---- Supplied records
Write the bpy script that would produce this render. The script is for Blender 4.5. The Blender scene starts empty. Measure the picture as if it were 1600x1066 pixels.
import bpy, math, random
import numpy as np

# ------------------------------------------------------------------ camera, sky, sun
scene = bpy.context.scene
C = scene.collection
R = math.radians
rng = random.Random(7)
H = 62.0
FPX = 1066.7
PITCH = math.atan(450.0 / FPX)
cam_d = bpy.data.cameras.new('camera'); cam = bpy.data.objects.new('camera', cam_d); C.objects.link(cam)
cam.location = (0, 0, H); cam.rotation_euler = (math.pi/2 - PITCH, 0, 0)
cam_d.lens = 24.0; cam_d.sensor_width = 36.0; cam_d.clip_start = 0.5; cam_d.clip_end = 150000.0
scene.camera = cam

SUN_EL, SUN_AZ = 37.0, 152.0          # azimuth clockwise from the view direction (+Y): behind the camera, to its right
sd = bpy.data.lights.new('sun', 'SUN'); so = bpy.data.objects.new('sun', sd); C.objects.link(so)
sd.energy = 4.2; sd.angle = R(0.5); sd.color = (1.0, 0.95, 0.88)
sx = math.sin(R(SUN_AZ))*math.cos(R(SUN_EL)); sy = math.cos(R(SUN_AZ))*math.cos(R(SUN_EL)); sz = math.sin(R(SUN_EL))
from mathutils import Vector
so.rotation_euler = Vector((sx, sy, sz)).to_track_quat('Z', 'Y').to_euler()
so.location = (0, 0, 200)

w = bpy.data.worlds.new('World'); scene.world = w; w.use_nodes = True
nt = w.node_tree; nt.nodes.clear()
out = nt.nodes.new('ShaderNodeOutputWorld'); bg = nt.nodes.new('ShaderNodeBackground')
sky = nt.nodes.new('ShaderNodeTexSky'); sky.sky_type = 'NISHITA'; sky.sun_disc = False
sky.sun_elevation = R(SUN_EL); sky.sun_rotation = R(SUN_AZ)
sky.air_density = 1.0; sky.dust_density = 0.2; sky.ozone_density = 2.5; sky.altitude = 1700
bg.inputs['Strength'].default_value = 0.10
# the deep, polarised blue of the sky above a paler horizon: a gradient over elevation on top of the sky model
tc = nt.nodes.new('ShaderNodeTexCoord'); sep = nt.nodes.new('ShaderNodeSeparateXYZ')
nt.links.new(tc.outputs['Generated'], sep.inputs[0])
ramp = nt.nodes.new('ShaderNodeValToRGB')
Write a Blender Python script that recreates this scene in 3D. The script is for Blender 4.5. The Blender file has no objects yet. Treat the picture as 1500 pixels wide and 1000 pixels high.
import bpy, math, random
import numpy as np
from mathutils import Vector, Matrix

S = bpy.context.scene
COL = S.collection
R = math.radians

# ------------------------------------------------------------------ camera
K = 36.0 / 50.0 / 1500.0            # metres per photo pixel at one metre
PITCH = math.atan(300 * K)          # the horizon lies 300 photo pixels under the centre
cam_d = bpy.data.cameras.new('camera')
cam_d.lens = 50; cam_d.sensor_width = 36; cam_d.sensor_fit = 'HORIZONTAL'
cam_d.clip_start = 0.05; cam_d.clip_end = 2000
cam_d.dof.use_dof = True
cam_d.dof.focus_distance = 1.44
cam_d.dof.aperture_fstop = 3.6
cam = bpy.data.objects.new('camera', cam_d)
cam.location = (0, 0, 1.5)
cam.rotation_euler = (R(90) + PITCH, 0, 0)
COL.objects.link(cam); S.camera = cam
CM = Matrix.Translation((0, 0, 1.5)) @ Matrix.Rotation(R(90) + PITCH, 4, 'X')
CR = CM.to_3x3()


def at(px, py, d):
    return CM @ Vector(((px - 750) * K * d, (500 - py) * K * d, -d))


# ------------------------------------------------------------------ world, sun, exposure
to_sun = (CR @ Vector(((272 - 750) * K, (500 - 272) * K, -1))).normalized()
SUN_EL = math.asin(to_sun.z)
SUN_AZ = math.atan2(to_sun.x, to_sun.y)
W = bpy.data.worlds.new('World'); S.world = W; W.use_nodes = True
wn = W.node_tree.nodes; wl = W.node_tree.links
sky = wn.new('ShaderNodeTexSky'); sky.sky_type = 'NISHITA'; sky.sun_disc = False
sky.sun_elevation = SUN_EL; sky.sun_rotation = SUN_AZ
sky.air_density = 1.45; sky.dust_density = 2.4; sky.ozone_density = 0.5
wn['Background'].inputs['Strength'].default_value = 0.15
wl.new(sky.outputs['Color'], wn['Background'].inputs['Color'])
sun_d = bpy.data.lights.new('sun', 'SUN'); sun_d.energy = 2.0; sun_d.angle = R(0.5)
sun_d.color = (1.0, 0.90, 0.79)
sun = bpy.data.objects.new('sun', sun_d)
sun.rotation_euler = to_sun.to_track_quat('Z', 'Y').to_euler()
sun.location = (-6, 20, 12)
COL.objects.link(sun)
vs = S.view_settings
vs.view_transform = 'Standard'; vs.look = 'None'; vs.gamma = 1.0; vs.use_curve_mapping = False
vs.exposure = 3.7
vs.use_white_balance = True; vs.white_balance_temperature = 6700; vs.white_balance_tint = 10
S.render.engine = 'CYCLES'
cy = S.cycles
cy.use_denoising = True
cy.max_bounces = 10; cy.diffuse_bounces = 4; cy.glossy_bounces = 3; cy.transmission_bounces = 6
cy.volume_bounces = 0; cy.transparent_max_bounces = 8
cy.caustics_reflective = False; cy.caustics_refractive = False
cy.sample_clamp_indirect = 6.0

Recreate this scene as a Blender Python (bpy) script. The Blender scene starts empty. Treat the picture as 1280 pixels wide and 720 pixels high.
--------
Your instructions -> Word for word, quote all of the data above.

Output of the task ->
Write the bpy script that would produce this render. The script is for Blender 4.5. The Blender scene starts empty. Measure the picture as if it were 1600x1066 pixels.
import bpy, math, random
import numpy as np

# ------------------------------------------------------------------ camera, sky, sun
scene = bpy.context.scene
C = scene.collection
R = math.radians
rng = random.Random(7)
H = 62.0
FPX = 1066.7
PITCH = math.atan(450.0 / FPX)
cam_d = bpy.data.cameras.new('camera'); cam = bpy.data.objects.new('camera', cam_d); C.objects.link(cam)
cam.location = (0, 0, H); cam.rotation_euler = (math.pi/2 - PITCH, 0, 0)
cam_d.lens = 24.0; cam_d.sensor_width = 36.0; cam_d.clip_start = 0.5; cam_d.clip_end = 150000.0
scene.camera = cam

SUN_EL, SUN_AZ = 37.0, 152.0          # azimuth clockwise from the view direction (+Y): behind the camera, to its right
sd = bpy.data.lights.new('sun', 'SUN'); so = bpy.data.objects.new('sun', sd); C.objects.link(so)
sd.energy = 4.2; sd.angle = R(0.5); sd.color = (1.0, 0.95, 0.88)
sx = math.sin(R(SUN_AZ))*math.cos(R(SUN_EL)); sy = math.cos(R(SUN_AZ))*math.cos(R(SUN_EL)); sz = math.sin(R(SUN_EL))
from mathutils import Vector
so.rotation_euler = Vector((sx, sy, sz)).to_track_quat('Z', 'Y').to_euler()
so.location = (0, 0, 200)

w = bpy.data.worlds.new('World'); scene.world = w; w.use_nodes = True
nt = w.node_tree; nt.nodes.clear()
out = nt.nodes.new('ShaderNodeOutputWorld'); bg = nt.nodes.new('ShaderNodeBackground')
sky = nt.nodes.new('ShaderNodeTexSky'); sky.sky_type = 'NISHITA'; sky.sun_disc = False
sky.sun_elevation = R(SUN_EL); sky.sun_rotation = R(SUN_AZ)
sky.air_density = 1.0; sky.dust_density = 0.2; sky.ozone_density = 2.5; sky.altitude = 1700
bg.inputs['Strength'].default_value = 0.10
# the deep, polarised blue of the sky above a paler horizon: a gradient over elevation on top of the sky model
tc = nt.nodes.new('ShaderNodeTexCoord'); sep = nt.nodes.new('ShaderNodeSeparateXYZ')
nt.links.new(tc.outputs['Generated'], sep.inputs[0])
ramp = nt.nodes.new('ShaderNodeValToRGB')
Write a Blender Python script that recreates this scene in 3D. The script is for Blender 4.5. The Blender file has no objects yet. Treat the picture as 1500 pixels wide and 1000 pixels high.
import bpy, math, random
import numpy as np
from mathutils import Vector, Matrix

S = bpy.context.scene
COL = S.collection
R = math.radians

# ------------------------------------------------------------------ camera
K = 36.0 / 50.0 / 1500.0            # metres per photo pixel at one metre
PITCH = math.atan(300 * K)          # the horizon lies 300 photo pixels under the centre
cam_d = bpy.data.cameras.new('camera')
cam_d.lens = 50; cam_d.sensor_width = 36; cam_d.sensor_fit = 'HORIZONTAL'
cam_d.clip_start = 0.05; cam_d.clip_end = 2000
cam_d.dof.use_dof = True
cam_d.dof.focus_distance = 1.44
cam_d.dof.aperture_fstop = 3.6
cam = bpy.data.objects.new('camera', cam_d)
cam.location = (0, 0, 1.5)
cam.rotation_euler = (R(90) + PITCH, 0, 0)
COL.objects.link(cam); S.camera = cam
CM = Matrix.Translation((0, 0, 1.5)) @ Matrix.Rotation(R(90) + PITCH, 4, 'X')
CR = CM.to_3x3()


def at(px, py, d):
    return CM @ Vector(((px - 750) * K * d, (500 - py) * K * d, -d))


# ------------------------------------------------------------------ world, sun, exposure
to_sun = (CR @ Vector(((272 - 750) * K, (500 - 272) * K, -1))).normalized()
SUN_EL = math.asin(to_sun.z)
SUN_AZ = math.atan2(to_sun.x, to_sun.y)
W = bpy.data.worlds.new('World'); S.world = W; W.use_nodes = True
wn = W.node_tree.nodes; wl = W.node_tree.links
sky = wn.new('ShaderNodeTexSky'); sky.sky_type = 'NISHITA'; sky.sun_disc = False
sky.sun_elevation = SUN_EL; sky.sun_rotation = SUN_AZ
sky.air_density = 1.45; sky.dust_density = 2.4; sky.ozone_density = 0.5
wn['Background'].inputs['Strength'].default_value = 0.15
wl.new(sky.outputs['Color'], wn['Background'].inputs['Color'])
sun_d = bpy.data.lights.new('sun', 'SUN'); sun_d.energy = 2.0; sun_d.angle = R(0.5)
sun_d.color = (1.0, 0.90, 0.79)
sun = bpy.data.objects.new('sun', sun_d)
sun.rotation_euler = to_sun.to_track_quat('Z', 'Y').to_euler()
sun.location = (-6, 20, 12)
COL.objects.link(sun)
vs = S.view_settings
vs.view_transform = 'Standard'; vs.look = 'None'; vs.gamma = 1.0; vs.use_curve_mapping = False
vs.exposure = 3.7
vs.use_white_balance = True; vs.white_balance_temperature = 6700; vs.white_balance_tint = 10
S.render.engine = 'CYCLES'
cy = S.cycles
cy.use_denoising = True
cy.max_bounces = 10; cy.diffuse_bounces = 4; cy.glossy_bounces = 3; cy.transmission_bounces = 6
cy.volume_bounces = 0; cy.transparent_max_bounces = 8
cy.caustics_reflective = False; cy.caustics_refractive = False
cy.sample_clamp_indirect = 6.0

Recreate this scene as a Blender Python (bpy) script. The Blender scene starts empty. Treat the picture as 1280 pixels wide and 720 pixels high.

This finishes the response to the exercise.